Yerdeki cesedinize bakıyorsunuz!..
Daha önceleri "Benim elim, benim ayağım, benim başım..." diyerek kendinizle özleştirdiğiniz bu et yığınının sizden ayrı, sizden farklı bir şey olduğunu yeni farkediyorsunuz!.. Size emanet olarak verilen bu cesadin yaratıcısı geliyor aklınıza!..

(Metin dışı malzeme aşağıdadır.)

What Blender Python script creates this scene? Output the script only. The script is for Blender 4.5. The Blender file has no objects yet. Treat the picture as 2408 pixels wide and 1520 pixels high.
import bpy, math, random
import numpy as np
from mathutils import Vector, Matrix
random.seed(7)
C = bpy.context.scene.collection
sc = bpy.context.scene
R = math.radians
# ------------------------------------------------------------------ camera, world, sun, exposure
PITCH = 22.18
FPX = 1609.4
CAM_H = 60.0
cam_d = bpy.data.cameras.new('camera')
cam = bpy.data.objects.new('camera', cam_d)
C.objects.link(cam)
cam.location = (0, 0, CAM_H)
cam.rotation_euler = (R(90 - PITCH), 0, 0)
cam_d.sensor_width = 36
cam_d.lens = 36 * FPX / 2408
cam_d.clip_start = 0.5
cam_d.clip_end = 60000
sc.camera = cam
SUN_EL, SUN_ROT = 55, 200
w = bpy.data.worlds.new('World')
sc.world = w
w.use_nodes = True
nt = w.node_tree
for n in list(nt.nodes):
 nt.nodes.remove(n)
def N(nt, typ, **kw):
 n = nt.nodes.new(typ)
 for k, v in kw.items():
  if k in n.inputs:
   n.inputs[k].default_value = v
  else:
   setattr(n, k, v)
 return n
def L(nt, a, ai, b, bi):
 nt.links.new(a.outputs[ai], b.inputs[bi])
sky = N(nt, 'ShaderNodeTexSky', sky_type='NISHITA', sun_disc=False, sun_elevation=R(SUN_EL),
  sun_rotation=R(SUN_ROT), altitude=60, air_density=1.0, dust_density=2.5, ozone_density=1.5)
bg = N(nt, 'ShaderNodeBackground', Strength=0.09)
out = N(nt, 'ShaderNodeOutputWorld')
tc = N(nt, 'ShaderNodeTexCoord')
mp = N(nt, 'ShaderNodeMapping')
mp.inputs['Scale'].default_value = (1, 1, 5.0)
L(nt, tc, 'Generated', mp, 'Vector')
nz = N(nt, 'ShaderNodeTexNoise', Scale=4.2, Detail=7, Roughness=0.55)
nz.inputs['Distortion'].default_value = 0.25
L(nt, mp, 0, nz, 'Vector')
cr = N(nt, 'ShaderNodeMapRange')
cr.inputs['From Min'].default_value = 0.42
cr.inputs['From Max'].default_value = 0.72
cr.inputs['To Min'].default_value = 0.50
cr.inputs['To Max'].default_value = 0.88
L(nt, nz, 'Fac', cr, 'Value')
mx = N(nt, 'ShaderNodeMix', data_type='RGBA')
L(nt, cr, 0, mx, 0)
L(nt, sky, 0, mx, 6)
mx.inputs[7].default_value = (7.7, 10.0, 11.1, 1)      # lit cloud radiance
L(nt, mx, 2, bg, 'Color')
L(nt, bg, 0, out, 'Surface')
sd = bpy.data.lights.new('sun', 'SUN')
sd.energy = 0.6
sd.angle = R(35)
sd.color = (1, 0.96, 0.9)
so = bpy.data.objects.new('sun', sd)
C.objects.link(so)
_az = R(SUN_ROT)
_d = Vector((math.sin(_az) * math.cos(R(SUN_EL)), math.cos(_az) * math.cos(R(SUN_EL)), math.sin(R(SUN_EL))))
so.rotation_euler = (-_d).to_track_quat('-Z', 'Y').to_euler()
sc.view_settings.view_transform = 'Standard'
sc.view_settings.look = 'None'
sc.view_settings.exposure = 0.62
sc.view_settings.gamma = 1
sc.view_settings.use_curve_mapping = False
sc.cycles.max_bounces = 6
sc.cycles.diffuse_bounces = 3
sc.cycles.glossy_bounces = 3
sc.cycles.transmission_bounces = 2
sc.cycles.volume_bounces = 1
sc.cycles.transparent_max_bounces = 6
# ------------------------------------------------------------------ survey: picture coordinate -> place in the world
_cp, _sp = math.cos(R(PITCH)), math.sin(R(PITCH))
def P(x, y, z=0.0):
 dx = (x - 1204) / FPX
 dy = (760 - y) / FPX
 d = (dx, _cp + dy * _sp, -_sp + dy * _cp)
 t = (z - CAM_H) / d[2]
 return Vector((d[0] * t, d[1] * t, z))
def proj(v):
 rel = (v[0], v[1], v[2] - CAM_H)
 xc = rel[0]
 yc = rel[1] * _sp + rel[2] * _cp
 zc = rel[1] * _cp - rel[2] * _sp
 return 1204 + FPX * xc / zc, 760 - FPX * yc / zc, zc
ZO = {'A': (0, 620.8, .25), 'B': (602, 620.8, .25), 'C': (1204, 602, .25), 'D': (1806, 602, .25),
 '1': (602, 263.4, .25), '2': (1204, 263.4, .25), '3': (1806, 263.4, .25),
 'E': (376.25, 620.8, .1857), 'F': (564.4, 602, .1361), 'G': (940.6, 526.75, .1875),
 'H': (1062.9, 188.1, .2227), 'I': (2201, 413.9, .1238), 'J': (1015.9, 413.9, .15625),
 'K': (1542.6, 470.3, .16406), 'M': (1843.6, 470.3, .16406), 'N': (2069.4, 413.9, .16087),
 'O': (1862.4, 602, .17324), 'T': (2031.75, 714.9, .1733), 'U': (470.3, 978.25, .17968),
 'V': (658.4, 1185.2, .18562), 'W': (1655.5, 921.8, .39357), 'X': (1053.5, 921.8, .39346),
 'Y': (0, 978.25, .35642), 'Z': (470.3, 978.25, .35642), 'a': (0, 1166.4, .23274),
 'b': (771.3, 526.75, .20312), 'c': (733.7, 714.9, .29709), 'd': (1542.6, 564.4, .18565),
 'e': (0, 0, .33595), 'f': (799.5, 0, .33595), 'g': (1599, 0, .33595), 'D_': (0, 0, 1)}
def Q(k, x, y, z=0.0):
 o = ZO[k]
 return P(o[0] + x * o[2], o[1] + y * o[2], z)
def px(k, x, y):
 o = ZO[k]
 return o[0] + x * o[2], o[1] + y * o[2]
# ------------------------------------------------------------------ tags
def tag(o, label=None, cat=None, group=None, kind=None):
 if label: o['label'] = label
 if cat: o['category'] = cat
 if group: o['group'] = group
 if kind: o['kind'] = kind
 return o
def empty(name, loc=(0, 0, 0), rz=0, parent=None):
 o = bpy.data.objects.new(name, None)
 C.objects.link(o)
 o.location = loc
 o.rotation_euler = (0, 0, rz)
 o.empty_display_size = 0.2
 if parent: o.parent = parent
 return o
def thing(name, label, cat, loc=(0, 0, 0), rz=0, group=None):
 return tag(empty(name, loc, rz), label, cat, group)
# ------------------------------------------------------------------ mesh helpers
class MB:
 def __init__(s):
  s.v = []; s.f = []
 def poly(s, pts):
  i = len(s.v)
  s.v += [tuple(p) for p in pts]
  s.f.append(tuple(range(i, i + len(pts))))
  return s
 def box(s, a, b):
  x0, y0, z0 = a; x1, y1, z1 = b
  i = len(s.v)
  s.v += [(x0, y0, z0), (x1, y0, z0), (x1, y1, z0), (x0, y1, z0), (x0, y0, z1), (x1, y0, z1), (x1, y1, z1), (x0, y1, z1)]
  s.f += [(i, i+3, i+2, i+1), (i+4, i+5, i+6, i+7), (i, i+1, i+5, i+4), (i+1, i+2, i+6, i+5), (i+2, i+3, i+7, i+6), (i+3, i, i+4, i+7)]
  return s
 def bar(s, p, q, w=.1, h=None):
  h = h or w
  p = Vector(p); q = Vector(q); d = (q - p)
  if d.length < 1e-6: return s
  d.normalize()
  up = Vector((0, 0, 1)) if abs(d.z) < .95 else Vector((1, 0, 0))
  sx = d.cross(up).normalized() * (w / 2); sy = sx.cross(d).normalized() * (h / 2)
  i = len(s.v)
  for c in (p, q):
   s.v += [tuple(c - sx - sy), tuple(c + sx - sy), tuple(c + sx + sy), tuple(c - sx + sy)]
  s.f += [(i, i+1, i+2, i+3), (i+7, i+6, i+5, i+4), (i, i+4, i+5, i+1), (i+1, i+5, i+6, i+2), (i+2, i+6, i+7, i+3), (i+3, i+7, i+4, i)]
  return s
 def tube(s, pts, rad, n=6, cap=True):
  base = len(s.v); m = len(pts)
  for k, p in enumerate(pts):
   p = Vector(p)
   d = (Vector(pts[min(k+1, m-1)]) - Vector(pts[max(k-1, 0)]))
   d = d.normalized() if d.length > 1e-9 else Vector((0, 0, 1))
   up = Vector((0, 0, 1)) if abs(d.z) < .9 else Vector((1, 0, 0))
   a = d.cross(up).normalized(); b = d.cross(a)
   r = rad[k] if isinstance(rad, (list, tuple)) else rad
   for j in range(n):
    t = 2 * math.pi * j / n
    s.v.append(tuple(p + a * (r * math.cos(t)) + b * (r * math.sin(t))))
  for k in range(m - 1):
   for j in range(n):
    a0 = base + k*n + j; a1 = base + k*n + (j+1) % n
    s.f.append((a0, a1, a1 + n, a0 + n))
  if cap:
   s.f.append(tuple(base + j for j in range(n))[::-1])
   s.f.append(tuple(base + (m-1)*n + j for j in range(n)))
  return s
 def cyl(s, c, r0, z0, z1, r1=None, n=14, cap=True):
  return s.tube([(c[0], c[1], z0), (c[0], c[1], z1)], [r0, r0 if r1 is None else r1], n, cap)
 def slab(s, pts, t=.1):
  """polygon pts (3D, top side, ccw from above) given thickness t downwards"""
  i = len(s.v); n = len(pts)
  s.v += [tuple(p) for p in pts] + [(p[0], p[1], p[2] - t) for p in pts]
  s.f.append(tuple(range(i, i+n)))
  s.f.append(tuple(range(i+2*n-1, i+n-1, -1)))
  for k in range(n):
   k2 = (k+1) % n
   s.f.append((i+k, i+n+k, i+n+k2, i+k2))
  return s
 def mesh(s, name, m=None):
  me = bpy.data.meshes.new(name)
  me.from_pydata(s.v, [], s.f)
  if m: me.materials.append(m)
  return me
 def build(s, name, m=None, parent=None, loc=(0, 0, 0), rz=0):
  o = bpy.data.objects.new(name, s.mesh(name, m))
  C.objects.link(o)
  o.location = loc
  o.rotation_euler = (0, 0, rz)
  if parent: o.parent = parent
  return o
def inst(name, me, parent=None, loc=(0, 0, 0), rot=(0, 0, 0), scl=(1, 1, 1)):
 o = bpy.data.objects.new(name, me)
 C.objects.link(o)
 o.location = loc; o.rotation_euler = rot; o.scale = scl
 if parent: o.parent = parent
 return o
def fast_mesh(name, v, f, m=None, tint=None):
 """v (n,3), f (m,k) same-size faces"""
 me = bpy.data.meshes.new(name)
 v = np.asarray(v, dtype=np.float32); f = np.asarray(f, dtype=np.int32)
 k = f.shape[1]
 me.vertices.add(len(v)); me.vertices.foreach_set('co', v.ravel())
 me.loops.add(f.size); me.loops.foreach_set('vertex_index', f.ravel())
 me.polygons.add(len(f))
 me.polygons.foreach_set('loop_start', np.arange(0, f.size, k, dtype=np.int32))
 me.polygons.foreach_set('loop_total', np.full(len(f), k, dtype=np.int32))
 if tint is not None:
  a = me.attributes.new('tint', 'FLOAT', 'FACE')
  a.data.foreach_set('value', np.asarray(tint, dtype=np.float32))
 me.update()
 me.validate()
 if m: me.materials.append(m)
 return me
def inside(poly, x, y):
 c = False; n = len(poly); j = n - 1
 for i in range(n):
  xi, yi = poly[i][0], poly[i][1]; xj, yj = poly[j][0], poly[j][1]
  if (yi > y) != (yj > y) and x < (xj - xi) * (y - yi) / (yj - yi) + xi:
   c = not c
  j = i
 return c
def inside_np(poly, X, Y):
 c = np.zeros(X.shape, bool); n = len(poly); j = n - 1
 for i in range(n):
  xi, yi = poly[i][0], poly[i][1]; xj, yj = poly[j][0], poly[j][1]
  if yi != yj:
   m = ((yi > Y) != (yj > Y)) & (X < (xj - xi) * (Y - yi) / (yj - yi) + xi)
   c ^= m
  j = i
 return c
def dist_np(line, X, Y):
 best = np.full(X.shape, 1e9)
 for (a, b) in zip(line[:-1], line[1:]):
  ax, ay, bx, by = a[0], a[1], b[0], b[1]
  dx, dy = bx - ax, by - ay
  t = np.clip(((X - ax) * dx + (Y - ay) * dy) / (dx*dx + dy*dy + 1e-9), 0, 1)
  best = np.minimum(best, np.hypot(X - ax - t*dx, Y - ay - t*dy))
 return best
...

"Allaaah" diyorsunuz dehşetle!..
"Dünya hayatında ne yapmam gerekirdi ve ben ne yaptım?" sorusu ateşten, bir göktaşı gibi düşüyor üzerinize!.
Eziliveriyorsunuz!.
Kalkamıyorsunuz, öırpınamıyorusnuz, kımıldayamıyorsunuz bu sorunun altında!. Oysa cevabını bildiğiniz bir sorudur bu!. Fakat yine de susmayı tercih ediyorusunuz!. Çünkü dilinizin ucuna gelen cevap, dilinizi bile utandıran bir cevaptır!.
Panik içindesiniz!.
Bütün bunlardan kaçmanız bütün bunlardan kaçabilmeniz, kendinizden kaçmanıza, kendinizden kaçabilmenize bağlı!.
Fakat ne mümkün!.
Size sizden uzak, size O'ndan yakın hiçbirşey yoktur etrafınızda!.